Stated exercise →
Pull out each line of the data that includes the word "from".

===== Working data

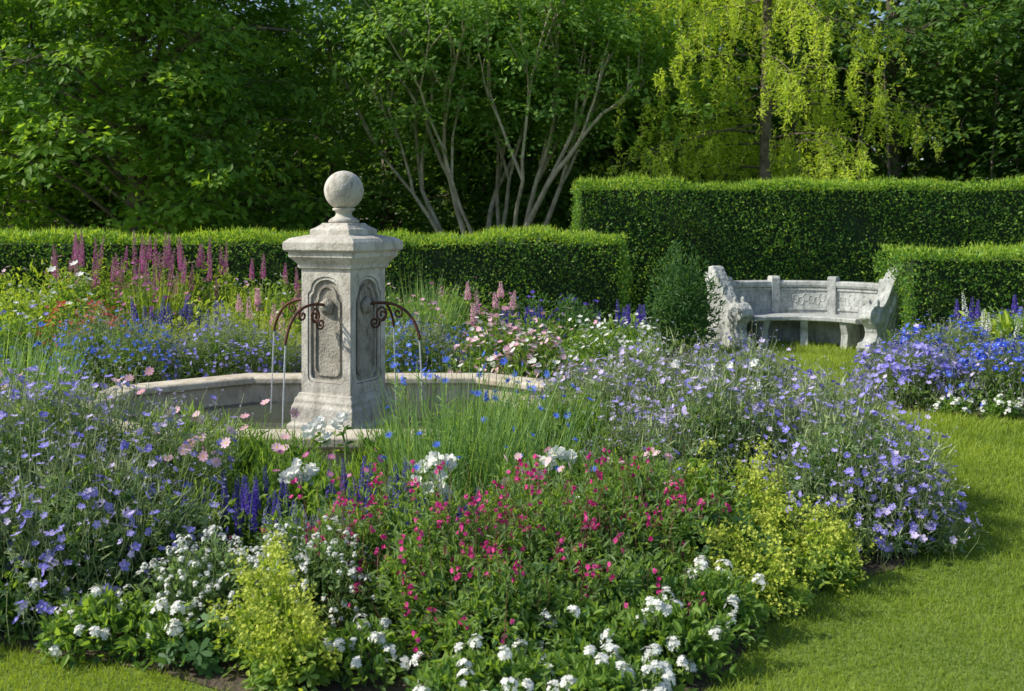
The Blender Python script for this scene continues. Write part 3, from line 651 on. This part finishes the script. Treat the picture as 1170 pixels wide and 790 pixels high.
spikes('blue_salvia', -1.2, 4.75, .20, .16, 26, .44, .20, 'p_deep', .010, .010, 64, 14, .05, mound=.25)
spikes('blue_salvia', -.68, 4.8, .22, .2, 30, .47, .18, 'p_deep', .010, .010, 60, 14, .05, mound=.28)
spikes('blue_salvia', -.35, 4.65, .18, .12, 14, .40, .16, 'p_deep', .010, .010, 60, 14, .05, mound=.25)
spikes('lavender_salvia', -.92, 4.5, .25, .12, 34, .36, .13, 'p_greyblue', .009, .009, 46, 12, .04, 'leaf_grey', mound=.2)
def mag(x, y, rx, ry, h, n):
    mb = MB(); A = math.pi * (rx + ry) / 2 * (h + (rx + ry) / 2)
    leaf_mound(mb, x, y, rx, ry, h * .92, int(A * 3800), .036, 'leaf_green', 'leaf', .42, bump=.24)
    leaf_mound(mb, x, y, rx * 1.03, ry * 1.03, h * 1.06, int(A * 1300), .045, 'leaf_grey', 'leaf', .22, bump=.24)
    leaf_mound(mb, x, y, rx * .8, ry * .8, h * .8, int(A * 1300), .05, 'leaf_dark', 'leaf', .45, .2)
    P, u, _ = dome(n, x, y, rx, ry, h, .75, .24); T = P + UP * ru(.02, .19, n)[:, None]
    base = P - u * .15 - UP * .1; base[:, 2] = np.maximum(base[:, 2], .02); stems_to(mb, base, T, .0018, 'stem_red')
    per = 5; I = np.repeat(np.arange(n), per); C = T[I] - UP * ru(0, .11, n * per)[:, None] + rn(n * per) * .009
    dd = rn(n * per); dd[:, 2] *= .5
    leaf4(mb, C, dd, UP + rn(n * per) * .4, .020, .014, 'p_mag', rg.random(n * per)); rosette(mb, C + unit(dd) * .015, unit(dd), .011, 4, 'p_mag', rg.random(n * per), .5, .2)
    # bare upright flowering wands for an airy outline
    k = n // 2; P, u, _ = dome(k, x, y, rx, ry, h, .8, .24); stems_to(mb, P - UP * .05, P + UP * ru(.05, .18, k)[:, None], .0014, 'stem_red')
    return mb.build('magenta_salvia', (x, y, 0))
mag(-.35, 4.25, .5, .38, .43, 85); mag(.25, 4.3, .5, .38, .45, 95); mag(.6, 4.65, .4, .3, .49, 65); mag(-.05, 3.85, .5, .33, .32, 30); mag(.5, 3.95, .35, .25, .28, 18); mag(-.85, 4.35, .3, .2, .34, 20)
for a, hd in (((-1.22, 4.05, .3, .25, .30), 250), ((-.82, 4.12, .32, .25, .31), 270)):
    verbena('white_candytuft', *a, hd, 'p_white', .016, .032, 9, .0065, 'leaf_grey')
for a, hd in (((-.55, 3.62, .17, .15, .14), 13), ((-.08, 3.4, .28, .17, .13), 17), ((.28, 3.36, .28, .18, .13), 26), ((.55, 3.68, .26, .2, .2), 22), ((.8, 4.0, .2, .2, .2), 12), ((-1.55, 3.85, .3, .17, .16), 13), ((-2.0, 4.0, .2, .14, .2), 8), ((.3, 3.65, .2, .15, .2), 8), ((-1.3, 3.75, .15, .1, .12), 5)):
    verbena('white_verbena', *a, hd, r=.0125)
froth('lady_mantle', -.90, 3.70, .16, .15, .34, 95); froth('lady_mantle', -.78, 3.53, .15, .13, .22, 70)
froth('lady_mantle', 1.02, 4.28, .26, .2, .25, 110); froth('lady_mantle', 1.38, 4.6, .26, .2, .28, 110); froth('lady_mantle', 1.15, 4.98, .3, .22, .42, 130)
green_mound('lady_mantle_leaves', .95, 4.55, .32, .28, .30, .11, 'leaf_dark', 1.6, .9, 'lobed'); green_mound('lady_mantle_leaves', -1.12, 3.72, .2, .14, .14, .09, 'leaf_dark', 1.4, .9, 'lobed')
green_mound('perennial_foliage', .85, 4.95, .35, .3, .40, .07, 'leaf_green', 1.1, .4)
# ---- bed behind the basin
geranium(-2.9, 10.2, .7, .6, .50, .7, fl=1.0, mat='leaf_green'); geranium(-3.9, 9.9, .7, .6, .55, .7, 'p_corn', 'leaf_green', fl=1.1); geranium(-.95, 10.2, .7, .5, .50, .7, 'p_corn', 'leaf_green', fl=1.4)
fm = [(-5.9, 12.6, .9, .7, .95, 'leaf_lime', 'p_pink'), (-4.8, 12.7, .8, .6, .95, 'leaf_green', 'p_hot'), (-3.8, 12.7, .8, .6, .9, 'leaf_lime', 'p_pink'), (-2.9, 12.6, .7, .6, .8, 'leaf_green', 'p_white'), (-1.9, 12.6, .7, .6, .8, 'leaf_green', 'p_pink'), (-.7, 12.6, .8, .6, .7, 'leaf_green', 'p_hot'), (.6, 12.7, .8, .6, .6, 'leaf_dark', 'p_deep'), (-5.6, 11.3, .8, .6, .75, 'leaf_lime', 'p_white'), (-6.8, 12.2, .8, .8, .9, 'leaf_green', 'p_white'), (-3.4, 11.6, .6, .5, .62, 'leaf_lime', 'p_lime'), (-2.3, 11.5, .6, .5, .6, 'leaf_green', 'p_hot'), (-5.2, 10.2, .7, .6, .65, 'leaf_green', 'p_blue'), (.9, 10.6, .6, .4, .45, 'leaf_green', 'p_white'), (1.35, 11.5, .45, .5, .45, 'leaf_green', 'p_white'), (.3, 11.3, .7, .5, .5, 'leaf_green', 'p_pink'), (-1.2, 11.5, .8, .5, .6, 'leaf_green', 'p_pink')]
for x, y, rx, ry, h, lm, pm in fm:
    green_mound('perennial_foliage', x, y, rx, ry, h, .075, lm, .8, .4, flw=((pm, 110, .03, 5, .08, .36, .2, None),), bump=.2)
for a in ((-5.0, 12.6, .8, .4, 36, 1.50, .42), (-4.1, 12.5, .5, .4, 22, 1.44, .38), (-2.9, 12.4, .5, .3, 8, 1.25, .35)):
    spikes('pink_foxglove', *a, 'p_hot', .014, .019, 50, 18, .12, bell=True, var=.32)
spikes('pink_foxglove', -.3, 11.6, .3, .3, 6, 1.0, .26, 'p_pink', .018, .024, 40, 14, .12, bell=True, var=.3)
spikes('pink_foxglove', -2.6, 11.4, .5, .3, 7, .95, .28, 'p_pink', .018, .024, 40, 14, .12, bell=True, var=.3)
spikes('purple_delphinium', -3.95, 11.4, .3, .2, 14, .80, .34, 'p_deep', .016, .020, 56, 16, .1)
spikes('purple_delphinium', -3.3, 11.2, .2, .2, 10, .80, .34, 'p_deep', .016, .020, 56, 16, .1)
spikes('purple_delphinium', .3, 12.0, .45, .3, 18, .66, .30, 'p_deep', .016, .020, 56, 16, .1)
spikes('purple_delphinium', 1.4, 12.4, .35, .3, 14, .66, .30, 'p_deep', .016, .020, 50, 16, .1)
green_mound('red_sage', -4.65, 10.9, .6, .35, .62, .07, 'leaf_green', .8, .4, flw=(('p_red', 420, .026, 4, .08, .38, .3, None),))
green_mound('pink_phlox', -4.4, 11.9, .5, .35, .85, .07, 'leaf_green', .8, .4, flw=(('p_hot', 180, .028, 5, .08, .38, .3, None),))
green_mound('pink_phlox', -2.2, 12.0, .5, .35, .75, .07, 'leaf_green', .8, .4, flw=(('p_pink', 200, .028, 5, .08, .38, .3, None),))
green_mound('pink_rose_bush', -.15, 9.75, .42, .35, .60, .06, 'leaf_green', 1, .5, flw=(('p_pink', 150, .032, 7, .08, .3, .25, 'p_white'), ('p_white', 70, .030, 7, .08, .3, .25, None)))
green_mound('pink_rose_bush', .25, 9.4, .35, .3, .5, .06, 'leaf_green', 1, .5, flw=(('p_pink', 110, .032, 7, .08, .3, .25, 'p_white'), ('p_white', 80, .030, 7, .08, .3, .25, None)))
green_mound('white_rose_bush', .95, 9.9, .5, .4, .50, .06, 'leaf_green', 1, .5, flw=(('p_white', 130, .03, 6, .08, .3, .25, None),))
green_mound('pink_valerian', .55, 7.9, .45, .4, .42, .05, 'leaf_grey', .9, .4, flw=(('p_lav', 200, .018, 5, .06, .35, .2, None), ('p_pink', 200, .018, 5, .06, .35, .2, None)))
for a in ((-3.1, 10.9, .45, .35, .56), (-2.5, 10.8, .35, .3, .45), (-3.7, 10.7, .3, .25, .48)): froth('lady_mantle', *a, 260)
green_mound('white_rose_bush', -5.2, 11.8, .4, .4, .95, .06, 'leaf_green', .8, .5, flw=(('p_white', 26, .05, 6, .1, .3, .25, None),))
green_mound('yellow_foliage_shrub', -5.3, 12.9, .6, .4, 1.05, .07, 'leaf_lime', .8, .4)
blade_clump('ornamental_grass', -1.05, 11.9, .35, .3, 420, 1.05, .014)
blade_clump('ornamental_grass', -4.3, 12.0, .3, .3, 420, 1.1, .012, 'leaf_lime')
blade_clump('ornamental_grass', -3.1, 12.0, .3, .3, 300, 1.0, .012, 'leaf_lime')
green_mound('upright_shrub', 2.14, 12.6, .46, .4, 1.20, .085, 'leaf_dark', 1.4, .28, bump=.16)
# ---- right-hand bed
for a, pm in (((3.7, 9.1, .55, .5, .40), 'p_blue'), ((4.5, 8.8, .6, .5, .44), 'p_cobalt'), ((5.5, 8.9, .6, .5, .46), 'p_cobalt'), ((4.3, 9.8, .6, .5, .52), 'p_cobalt'), ((5.3, 10.0, .7, .6, .56), 'p_cobalt')):
    geranium(*a, .7, pm, 'leaf_green', 1.9, pale=.05, R=.029)
spikes('white_foxglove', 4.85, 9.9, .35, .3, 7, .92, .22, 'p_white', .013, .016, 40, 24, .14, 'leaf_lime', bell=True, mound=.6)
spikes('purple_delphinium', 5.4, 10.8, .6, .4, 10, .85, .28, 'p_deep', .015, .018, 50, 14, .1)
for a in ((5.0, 9.6, .4, .4, .68), (4.5, 10.7, .5, .4, .45), (5.4, 11.2, .6, .4, .6)): green_mound('perennial_foliage', *a, .11, 'leaf_green', .9, .4)
for x, y in ((3.75, 8.45), (4.1, 8.35), (4.5, 8.25), (4.9, 8.2), (5.3, 8.2)): verbena('white_verbena', x, y, .16, .1, .12, 12, 'p_white', .035, .05, 12, .015)

# ------------------------------------------------------------------ light
el, az = 41., -97.   # azimuth clockwise from +Y
d = Vector((math.sin(math.radians(az)) * math.cos(math.radians(el)), math.cos(math.radians(az)) * math.cos(math.radians(el)), math.sin(math.radians(el))))
w = bpy.data.worlds.new('World'); scene.world = w; w.use_nodes = True
wn = w.node_tree.nodes; wl = w.node_tree.links; wn.clear()
sk = wn.new('ShaderNodeTexSky'); sk.sky_type = 'NISHITA'; sk.sun_disc = False
sk.sun_elevation = math.radians(el); sk.sun_rotation = math.radians(az % 360)
bg = wn.new('ShaderNodeBackground'); bg.inputs['Strength'].default_value = .15
wo_ = wn.new('ShaderNodeOutputWorld'); wl.new(sk.outputs[0], bg.inputs[0]); wl.new(bg.outputs[0], wo_.inputs[0])
sl = bpy.data.lights.new('sun', 'SUN'); sl.energy = 5.0; sl.angle = math.radians(.55); sl.color = (1, .94, .80)
so = bpy.data.objects.new('sun', sl); so.rotation_euler = d.to_track_quat('Z', 'Y').to_euler(); so.location = (-8, 10, 15); col.objects.link(so)

# ------------------------------------------------------------------ camera
cd = bpy.data.cameras.new('camera'); cam = bpy.data.objects.new('camera', cd); col.objects.link(cam)
cam.location = (0, 0, 1.65); cam.rotation_euler = (math.radians(90), 0, 0)
cd.lens = 35; cd.sensor_width = 36; cd.shift_y = -140 / 1170; cd.clip_end = 1000
cd.dof.use_dof = True; cd.dof.focus_distance = 6.5; cd.dof.aperture_fstop = 4
scene.camera = cam
scene.view_settings.view_transform = 'Standard'; scene.view_settings.look = 'None'; scene.view_settings.exposure = 0
print('faces', sum(len(o.data.polygons) for o in scene.objects if o.type == 'MESH'))
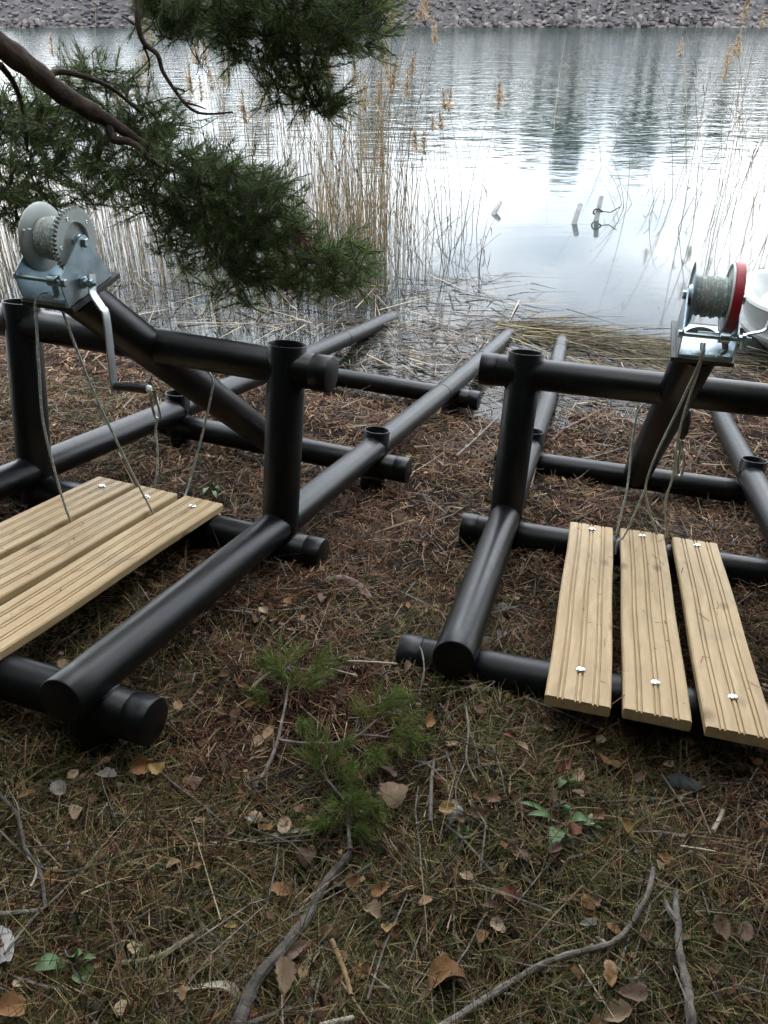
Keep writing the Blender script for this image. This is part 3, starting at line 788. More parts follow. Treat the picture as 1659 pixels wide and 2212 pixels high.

==========

Answer to this task →
The Blender Python script for this scene continues. Write part 3, from line 651 on. This part finishes the script. Treat the picture as 1170 pixels wide and 790 pixels high.
el, az = 41., -97.   # azimuth clockwise from +Y